Join me in looking for the beauty in life through thoughts and poems. I am so glad you are here.

Speak up!

Speak up!

At the risk of stating the obvious, Thanksgiving is right around the corner.  This time of year, many have made a concerted effort at gratitude. A heart of gratitude is essential as we walk with Christ.  Romans 1:21 warns that as people strayed from Christ, “they neither glorified him as God nor gave thanks to him…”  Gratitude keeps our hearts and minds set on things above.

My heart has been called to attention lately on the calling not just to be grateful, but to testify.  It is one thing to give thanks, but it is another to testify to what the Lord has done.
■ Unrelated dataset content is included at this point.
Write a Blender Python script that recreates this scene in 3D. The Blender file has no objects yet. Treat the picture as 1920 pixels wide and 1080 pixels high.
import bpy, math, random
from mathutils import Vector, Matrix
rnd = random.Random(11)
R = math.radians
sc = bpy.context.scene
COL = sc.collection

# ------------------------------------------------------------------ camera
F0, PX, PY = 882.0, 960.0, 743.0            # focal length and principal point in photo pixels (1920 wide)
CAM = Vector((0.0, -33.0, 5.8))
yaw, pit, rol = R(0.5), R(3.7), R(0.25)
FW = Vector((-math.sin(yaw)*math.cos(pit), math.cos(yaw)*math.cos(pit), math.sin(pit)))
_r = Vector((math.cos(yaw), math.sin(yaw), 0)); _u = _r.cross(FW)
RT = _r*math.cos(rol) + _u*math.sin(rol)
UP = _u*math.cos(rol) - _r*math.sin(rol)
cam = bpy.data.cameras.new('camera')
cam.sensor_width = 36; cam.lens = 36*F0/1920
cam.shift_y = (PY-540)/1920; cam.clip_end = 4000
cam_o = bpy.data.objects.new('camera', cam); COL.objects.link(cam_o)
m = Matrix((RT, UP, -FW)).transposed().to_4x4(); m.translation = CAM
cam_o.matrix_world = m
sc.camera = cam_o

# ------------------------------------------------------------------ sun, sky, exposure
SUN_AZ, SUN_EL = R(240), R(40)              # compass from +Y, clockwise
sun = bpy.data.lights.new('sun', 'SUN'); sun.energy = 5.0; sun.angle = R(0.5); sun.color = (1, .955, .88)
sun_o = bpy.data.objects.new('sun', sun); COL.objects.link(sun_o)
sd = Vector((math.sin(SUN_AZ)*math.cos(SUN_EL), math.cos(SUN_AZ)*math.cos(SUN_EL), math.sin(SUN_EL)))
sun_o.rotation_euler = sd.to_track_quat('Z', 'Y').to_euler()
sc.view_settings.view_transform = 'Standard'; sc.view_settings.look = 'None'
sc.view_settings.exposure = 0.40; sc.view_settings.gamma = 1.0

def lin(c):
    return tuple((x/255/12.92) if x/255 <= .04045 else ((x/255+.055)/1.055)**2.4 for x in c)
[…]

They go hand in hand, but are not the same.

In a world of chronic oversharing, we simultaneously have a tendency to be very private people.  Sharing certain things far too much, and sharing other things not enough. Why is that? What makes it easier to share our political opinions, our food pictures, and our side businesses, but not share our hearts?

Why is it so much easier to post something to social media, and so hard for us to share something one on one with a trusted friend?
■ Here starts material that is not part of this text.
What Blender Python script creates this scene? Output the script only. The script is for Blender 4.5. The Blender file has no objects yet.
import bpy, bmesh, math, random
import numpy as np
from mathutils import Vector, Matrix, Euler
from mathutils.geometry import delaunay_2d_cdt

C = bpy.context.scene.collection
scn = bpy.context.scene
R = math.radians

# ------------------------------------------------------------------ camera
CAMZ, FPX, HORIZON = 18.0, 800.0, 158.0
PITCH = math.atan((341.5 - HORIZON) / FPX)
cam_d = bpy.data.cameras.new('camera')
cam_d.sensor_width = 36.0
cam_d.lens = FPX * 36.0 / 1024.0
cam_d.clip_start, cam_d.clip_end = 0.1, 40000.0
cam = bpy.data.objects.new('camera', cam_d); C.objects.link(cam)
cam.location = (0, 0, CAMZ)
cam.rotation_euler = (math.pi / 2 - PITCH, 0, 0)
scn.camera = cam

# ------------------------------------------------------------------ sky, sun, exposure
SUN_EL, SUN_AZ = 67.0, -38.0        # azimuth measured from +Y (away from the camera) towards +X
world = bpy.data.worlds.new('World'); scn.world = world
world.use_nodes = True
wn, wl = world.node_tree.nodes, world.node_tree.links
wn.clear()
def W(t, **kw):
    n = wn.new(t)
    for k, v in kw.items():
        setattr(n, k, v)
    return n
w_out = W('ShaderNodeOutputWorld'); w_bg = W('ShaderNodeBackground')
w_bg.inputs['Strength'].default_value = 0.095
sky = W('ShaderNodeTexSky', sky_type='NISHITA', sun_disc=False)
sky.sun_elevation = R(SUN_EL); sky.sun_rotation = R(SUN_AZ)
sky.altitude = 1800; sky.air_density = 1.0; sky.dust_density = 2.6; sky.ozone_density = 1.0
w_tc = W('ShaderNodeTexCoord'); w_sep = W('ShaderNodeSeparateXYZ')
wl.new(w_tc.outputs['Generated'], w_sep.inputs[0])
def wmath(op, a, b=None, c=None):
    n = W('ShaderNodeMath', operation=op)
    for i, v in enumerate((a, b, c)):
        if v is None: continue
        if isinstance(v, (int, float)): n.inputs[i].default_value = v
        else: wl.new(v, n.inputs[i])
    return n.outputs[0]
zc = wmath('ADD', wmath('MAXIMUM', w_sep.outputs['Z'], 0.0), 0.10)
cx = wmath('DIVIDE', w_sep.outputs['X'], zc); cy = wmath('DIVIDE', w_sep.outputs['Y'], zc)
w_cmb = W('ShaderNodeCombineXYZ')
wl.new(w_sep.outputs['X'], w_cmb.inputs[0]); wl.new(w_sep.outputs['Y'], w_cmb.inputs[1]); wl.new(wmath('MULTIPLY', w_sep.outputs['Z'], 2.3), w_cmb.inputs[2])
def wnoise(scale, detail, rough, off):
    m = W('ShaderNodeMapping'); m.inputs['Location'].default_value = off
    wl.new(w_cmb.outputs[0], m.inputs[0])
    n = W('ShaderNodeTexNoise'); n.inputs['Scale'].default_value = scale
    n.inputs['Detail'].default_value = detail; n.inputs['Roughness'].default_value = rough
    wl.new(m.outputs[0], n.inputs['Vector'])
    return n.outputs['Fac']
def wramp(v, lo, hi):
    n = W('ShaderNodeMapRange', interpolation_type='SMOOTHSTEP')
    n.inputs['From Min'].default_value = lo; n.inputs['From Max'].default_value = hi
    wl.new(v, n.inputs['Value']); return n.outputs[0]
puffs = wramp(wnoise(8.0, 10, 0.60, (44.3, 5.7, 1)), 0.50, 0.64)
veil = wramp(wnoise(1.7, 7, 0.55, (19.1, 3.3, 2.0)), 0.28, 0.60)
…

In a society that filters almost everything, we need to learn to be quick to listen and slow to speak about certain things.  We need to be more cautious about some of our words. But some things need to be shared more freely.
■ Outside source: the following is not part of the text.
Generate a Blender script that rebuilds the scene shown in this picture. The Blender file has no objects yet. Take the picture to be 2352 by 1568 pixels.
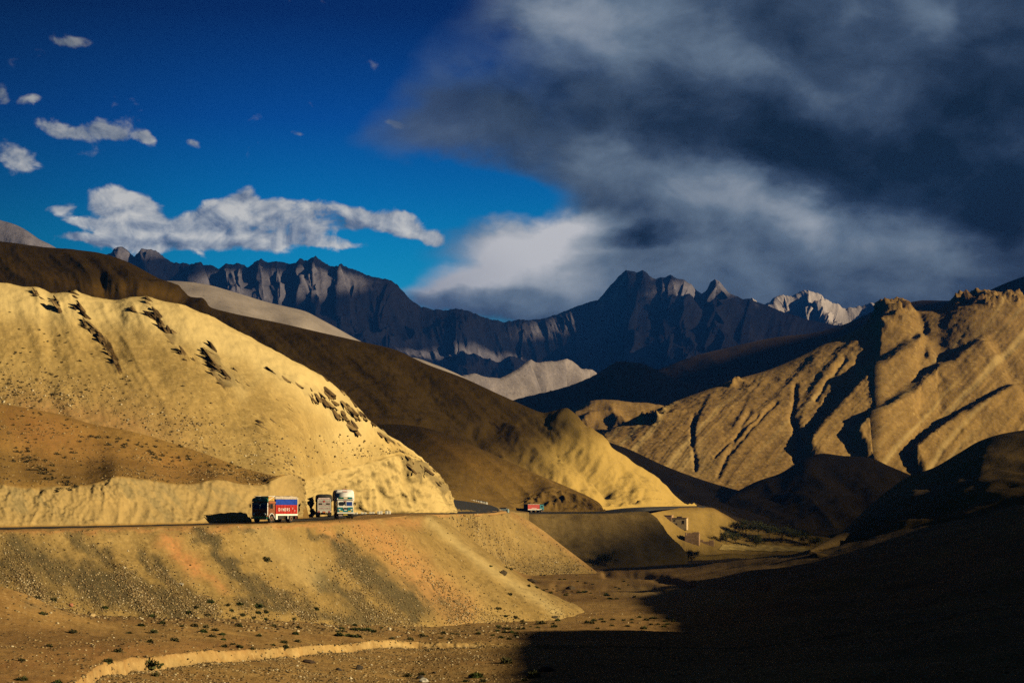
import bpy, bmesh, math, random
import numpy as np
from mathutils import Vector, Matrix

random.seed(7)
RNG = np.random.default_rng(11)
SC = bpy.context.scene
COL = SC.collection
PI = math.pi
rad = math.radians

# ------------------------------------------------------------------ camera
W, H = 2352.0, 1568.0
LENS = 70.0
F = W * LENS / 36.0
HORIZON = 1166.0
PITCH = math.atan((HORIZON - H / 2) / F)
cam_data = bpy.data.cameras.new('camera')
cam_data.lens = LENS
cam_data.sensor_width = 36.0
cam_data.clip_start = 0.5
cam_data.clip_end = 60000.0
cam = bpy.data.objects.new('camera', cam_data)
cam.rotation_euler = (PI / 2 + PITCH, 0, 0)
COL.objects.link(cam)
SC.camera = cam

# ------------------------------------------------------------------ sun and exposure
SUN_EL = rad(18.0)
SUN_AZ = rad(112.0)          # clockwise from the view direction: to the right and a little behind
SUNV = Vector((math.sin(SUN_AZ) * math.cos(SUN_EL), math.cos(SUN_AZ) * math.cos(SUN_EL), math.sin(SUN_EL)))
sl = bpy.data.lights.new('sun', 'SUN')
sl.energy = 5.0
sl.angle = rad(0.5)
sl.color = (1.0, 0.81, 0.49)
sun = bpy.data.objects.new('sun', sl)
sun.rotation_euler = (-SUNV).to_track_quat('-Z', 'Y').to_euler()
COL.objects.link(sun)
EXPOSURE = 0.65
vs = SC.view_settings
vs.view_transform = 'Standard'
vs.look = 'None'
vs.exposure = EXPOSURE
vs.gamma = 1.0
vs.use_curve_mapping = False
SC.render.engine = 'CYCLES'
SC.cycles.max_bounces = 5
SC.cycles.diffuse_bounces = 0
SC.cycles.glossy_bounces = 2
SC.cycles.volume_bounces = 0
SC.cycles.use_denoising = False


# ------------------------------------------------------------------ node helper
class NT:
    def __init__(self, tree):
        self.t = tree
        tree.nodes.clear()

    def n(self, typ, inp=None, **props):
        nd = self.t.nodes.new(typ)
        for k, v in props.items():
            setattr(nd, k, v)
        for k, v in (inp or {}).items():
            self.set(nd, k, v)
        return nd

    def set(self, nd, k, v):
        s = nd.inputs[k]
        if hasattr(v, 'is_output'):
            self.t.links.new(v, s)
        elif isinstance(v, bpy.types.Node):
            self.t.links.new(v.outputs[0], s)
        else:
            if s.type == 'RGBA' and len(v) == 3:
                v = (*v, 1.0)
            s.default_value = v

    def m(self, op, a, b=None, c=None, clamp=False):
        nd = self.t.nodes.new('ShaderNodeMath')
        nd.operation = op
        nd.use_clamp = clamp
        self.set(nd, 0, a)
        if b is not None:
            self.set(nd, 1, b)
        if c is not None:
            self.set(nd, 2, c)
        return nd.outputs[0]

    def vm(self, op, a, b=None, scale=None):
        nd = self.t.nodes.new('ShaderNodeVectorMath')
        nd.operation = op
        self.set(nd, 0, a)
        if b is not None:
            self.set(nd, 1, b)
        if scale is not None:
            self.set(nd, 'Scale', scale)
        return nd.outputs['Value'] if op in ('LENGTH', 'DOT_PRODUCT', 'DISTANCE') else nd.outputs[0]

    def mix(self, fac, a, b, typ='MIX'):
        nd = self.t.nodes.new('ShaderNodeMixRGB')
        nd.blend_type = typ
        self.set(nd, 0, fac)
        self.set(nd, 1, a)
        self.set(nd, 2, b)
        return nd.outputs[0]

    def smooth(self, v, lo, hi, a=0.0, b=1.0):
        nd = self.t.nodes.new('ShaderNodeMapRange')
        nd.interpolation_type = 'SMOOTHSTEP'
        self.set(nd, 0, v)
        for i, x in ((1, lo), (2, hi), (3, a), (4, b)):
            self.set(nd, i, x)
        return nd.outputs[0]

    def noise(self, vec, scale, detail=4.0, rough=0.5, dist=0.0, out=0):
        nd = self.t.nodes.new('ShaderNodeTexNoise')
        if vec is not None:
            self.set(nd, 'Vector', vec)
        nd.inputs['Scale'].default_value = scale
        nd.inputs['Detail'].default_value = detail
        nd.inputs['Roughness'].default_value = rough
        nd.inputs['Distortion'].default_value = dist
        return nd.outputs[out]

    def ramp(self, fac, stops):
        nd = self.t.nodes.new('ShaderNodeValToRGB')
        el = nd.color_ramp.elements
        while len(el) > 1:
            el.remove(el[-1])
        el[0].position = stops[0][0]
        el[0].color = (*stops[0][1], 1)
        for p, c in stops[1:]:
            e = el.new(p)
            e.color = (*c, 1)
        self.set(nd, 0, fac)
        return nd.outputs[0]


def ray(px, py):
    """direction through a point of the photograph (scaled so that y = 1)"""
    a = (np.asarray(px, float) - W / 2) / F
    b = (H / 2 - np.asarray(py, float)) / F
    c, s = math.cos(PITCH), math.sin(PITCH)
    x, y, z = a, c - b * s, s + b * c
    return x / y, z / y


def at(px, py, d):
    x, z = ray(px, py)
    d = np.asarray(d, float)
    return np.stack([x * d, d + 0 * x, z * d], -1)


def proj(P):
    c, s = math.cos(PITCH), math.sin(PITCH)
    x, y, z = P[..., 0], P[..., 1], P[..., 2]
    f = y * c + z * s
    u = -y * s + z * c
    return W / 2 + F * x / f, H / 2 - F * u / f


def azel(px, py):
    x, z = ray(px, py)
    return math.degrees(math.atan2(x, 1.0)), math.degrees(math.asin(z / math.sqrt(1 + x * x + z * z)))


# ------------------------------------------------------------------ sky
world = bpy.data.worlds.new('World')
SC.world = world
world.use_nodes = True
N = NT(world.node_tree)
SKY_STRENGTH = 0.1
K = 1.0 / (SKY_STRENGTH * 2 ** EXPOSURE)     # brings a wanted picture value to the sky's scale
tc = N.n('ShaderNodeTexCoord')
D = tc.outputs['Generated']
sep = N.n('ShaderNodeSeparateXYZ', {0: D})
DX, DY, DZ = sep.outputs
AZ = N.m('MULTIPLY', N.m('ARCTAN2', DX, DY), 57.2958)
EL = N.m('MULTIPLY', N.m('ARCSINE', DZ), 57.2958)
AE = N.n('ShaderNodeCombineXYZ', {0: AZ, 1: EL}).outputs[0]


def warp(amount, scale, detail=3.0, stretch=1.6, off=0.0):
    v = N.vm('MULTIPLY', D, (1, 1, stretch))
    if off:
        v = N.vm('ADD', v, (off, off * 0.7, off * 1.3))
    c = N.noise(v, scale, detail, 0.55, 0, 1)
    return N.vm('SCALE', N.vm('SUBTRACT', c, (0.5, 0.5, 0.5)), scale=amount)


PXD = 57.2958 / F       # degrees per photograph pixel


def blob(vec, px, py, rx, ry, rot=0.0):
    a, e = azel(px, py)
    mp = N.n('ShaderNodeMapping', {'Vector': vec, 'Location': (a, e, 0), 'Rotation': (0, 0, rad(rot)), 'Scale': (rx * PXD, ry * PXD, 1)}, vector_type='TEXTURE')
    l = N.vm('LENGTH', mp.outputs[0])
    return N.smooth(l, 0.0, 1.0, 1.0, 0.0)


def blobs(vec, lst, start=None):
    acc = start
    for (px, py, rx, ry, rot, amp) in lst:
        b = blob(vec, px, py, rx, ry, rot)
        acc = N.m('MULTIPLY', b, amp) if acc is None else N.m('MULTIPLY_ADD', b, amp, acc)
    return acc


# clear sky: the Nishita sky, deepened and darkened towards the zenith
nish = N.n('ShaderNodeTexSky', sky_type='NISHITA', sun_disc=False, sun_elevation=SUN_EL, sun_rotation=SUN_AZ, altitude=3500.0, air_density=1.0, dust_density=0.3, ozone_density=2.0)
tint = N.ramp(N.m('DIVIDE', EL, 30.0), [(0.0, (0.03, 0.50, 0.74)), (0.19, (0.04, 0.84, 0.98)), (0.25, (0.010, 0.68, 0.94)), (0.30, (0.002, 0.47, 0.84)), (0.37, (0.001, 0.24, 0.66)), (0.47, (0.001, 0.066, 0.275)), (0.62, (0.001, 0.045, 0.17)), (1.0, (0.001, 0.03, 0.11))])
left_dark = N.smooth(AZ, -18.0, -4.0, 0.42, 1.0)
clear = N.vm('SCALE', N.vm('MULTIPLY', nish.outputs[0], tint), scale=N.m('MULTIPLY', left_dark, K * SKY_STRENGTH))
# storm cloud on the right: cover
w1 = warp(5.0, 9.0, 5.0)
w2 = warp(2.2, 30.0, 5.0, 1.8, 3.1)
w3 = warp(2.4, 16.0, 4.0, 1.4, 7.7)
AEW = N.vm('ADD', N.vm('ADD', AE, w1), w2)
AES = N.vm('ADD', AE, N.vm('ADD', N.vm('SCALE', w1, scale=0.45), N.vm('SCALE', w2, scale=0.5)))
edge_az = azel(1110, 300)[0]
# degrees right of the storm's edge; behind the camera the sign of x keeps it continuous
lin = N.m('SUBTRACT', N.m('MULTIPLY', DX, 57.2958), edge_az)
sepw = N.n('ShaderNodeSeparateXYZ', {0: w1}).outputs
sepw2 = N.n('ShaderNodeSeparateXYZ', {0: w3}).outputs
cover = N.m('MULTIPLY', N.m('ADD', N.m('ADD', lin, sepw[0]), N.m('MULTIPLY', sepw2[0], 1.0)), 0.30)
cover = N.m('MAXIMUM', N.m('MINIMUM', cover, 1.6), -1.2)
cover = blobs(AES, [
    (960, 335, 380, 140, 4, 1.25), (1050, 240, 300, 150, -10, 0.85), (1010, 130, 170, 170, 0, 0.35),
    (1090, 455, 330, 90, -5, -1.7), (1290, 440, 180, 70, 0, -0.5),
    (1260, 570, 330, 150, 0, 1.5), (1050, 690, 320, 95, 0, 1.6), (1220, 700, 260, 110, 0, 1.0), (960, 560, 150, 70, 10, 0.25),
    (1180, 20, 200, 160, 0, 0.6),
], cover)
storm_a = N.smooth(cover, -0.35, 1.05)
# brightness inside the storm
fine = N.noise(N.vm('MULTIPLY', D, (1, 1, 1.5)), 26.0, 7.0, 0.56, 0.3)
mid = N.noise(N.vm('ADD', N.vm('MULTIPLY', D, (1, 1, 1.9)), (4.2, 1.1, 0.3)), 9.0, 6.0, 0.5, 0.2)
B = N.m('MULTIPLY_ADD', N.m('SUBTRACT', fine, 0.5), 0.58, 0.25)
B = N.m('MULTIPLY_ADD', N.m('SUBTRACT', mid, 0.5), 0.30, B)
B = blobs(AES, [
    (1330, 60, 560, 220, -4, 0.34), (1330, 20, 260, 110, 0, 0.10),
    (1180, 225, 400, 120, 4, -0.10), (1560, 300, 520, 150, -8, -0.17),
    (1810, 200, 340, 85, -32, 0.14), (2000, 255, 220, 70, -25, 0.08),
    (2130, 400, 520, 220, -14, -0.24), (2360, 300, 300, 520, 0, -0.22), (1880, 330, 360, 110, -8, -0.10),
    (2230, 20, 330, 100, 0, 0.16),
    (1560, 410, 380, 130, -22, 0.22), (1740, 470, 320, 100, -24, 0.26), (1850, 480, 120, 70, 0, 0.14), (1400, 345, 140, 60, -20, 0.12),
    (2030, 545, 340, 85, -14, 0.24), (2230, 610, 320, 90, 10, 0.18), (2270, 500, 110, 80, 0, -0.12),
    (1250, 540, 330, 95, 4, 0.62), (1290, 500, 160, 60, 0, 0.24), (1130, 600, 300, 80, 0, 0.20),
    (1490, 545, 130, 36, -4, -0.34), (1370, 545, 110, 24, -4, -0.14), (1750, 365, 120, 34, -8, -0.14),
    (1130, 655, 420, 120, 0, 0.22), (1330, 690, 420, 80, 0, 0.12), (1030, 655, 200, 60, -4, 0.58), (970, 645, 110, 60, 0, 0.30), (1230, 620, 200, 60, 0, 0.14), (1170, 696, 170, 24, -4, -0.14),
    (960, 340, 300, 130, 6, 0.06), (1560, 620, 1000, 190, 0, 0.16), (1150, 600, 420, 190, 0, 0.14),
], B)
storm_c = N.ramp(B, [(0.0, (0.006, 0.0095, 0.016)), (0.13, (0.016, 0.026, 0.048)), (0.30, (0.047, 0.071, 0.116)), (0.50, (0.135, 0.182, 0.245)), (0.75, (0.33, 0.37, 0.42)), (1.0, (0.60, 0.60, 0.62))])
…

That is our testimony.  Often we do not have much to offer, except our testimony of what the Lord has done.  

Sometimes we believe the lie that we have nothing to share.  But that is because we don’t have eyes to see.

Sometimes we resist testifying to the Lord, because we fear that it makes us look bad.  We desire to be in control. We desire to have it all together. To have no need, no lack, and no weakness.  So we resist sharing the way God comes through, because that means we needed Him. And that feels uncomfortable.  How would people react if we were less than perfect?!

Brothers and sisters, no more!  

We need to lean into our purpose.  The Bible calls us over and over to testify.  To speak actual words. To share our stories. That is our purpose.

Do not be intimidated.  God does not call us all to stand on a stage and give our full life story.  He doesn’t call us to share all the gritty details with every random person we meet on the street.  He doesn’t even call us to be eloquent.

He just tells us to speak out.

With words.  

To real living human beings that are placed in our path.

Maybe the woman next to you needs to hear how God encouraged you through the scripture on a particularly hard day.

Maybe someone you are mentoring would benefit from hearing how the Lord ministered to you in a particular sin struggle.

Maybe a couple in your small group needs to hear how God worked in a particularly sticky area of your marriage.

We need to testify!  We need to speak of the victories of Christ to those around us.  That is what we were made for and saved for. To testify of His faithfulness.

God is enthroned upon the praises of His people.  And the enemy is silenced by the truth of our testimony.

The enemy wants us to stay silent and “not bother” people.  He wants us to think that those little mercies are “no big deal”.  He wants us to wait until we have the “right words”.

But the enemy has no say anymore.  So let us speak and testify. Let us share those things that are very real and very present.

Even in all the ways we can allow ourselves to feel unqualified and ineffective, no one can take away our testimony.  No one can discount our stories of all the Lord has done in us and through us.

Our media feeds are flooded with pretty, empowering, yet all too often vague hand lettered messages and affirmations.  We desire to be built up. We desire encouragement. But what we need is real life stories of how God literally met each of us in a time of need or hardship.  We don’t always need nameless, faceless pretty sounding words. We need the whole real life picture. The difficult, and yet victorious truth.

It is in our testimony that God is glorified.  It is in the communicating that our hearts are turned to gratitude.  Speaking out our experiences allows them to be go forth and be used, be multiplied.

So do not be ashamed of telling your story.  Because it is God’s story. And He is delighted in the telling.  

So as we look back this week in gratitude and thankfulness, let us share the bigger picture.

Let share that we are thankful for our families, because through trial God has held us together.

We can be thankful for our jobs, because in those long days God helped us to lay down our frustration and walk in joy.

Let us be grateful for repentance and salvation for brokenness and addiction.

Let us be grateful for the way God met our bad attitudes with patience, and sometimes painfully stripped away the idols we were running to for comfort.

Other than the Word of God and the Holy Spirit, our greatest tool is our testimony.  Speak up!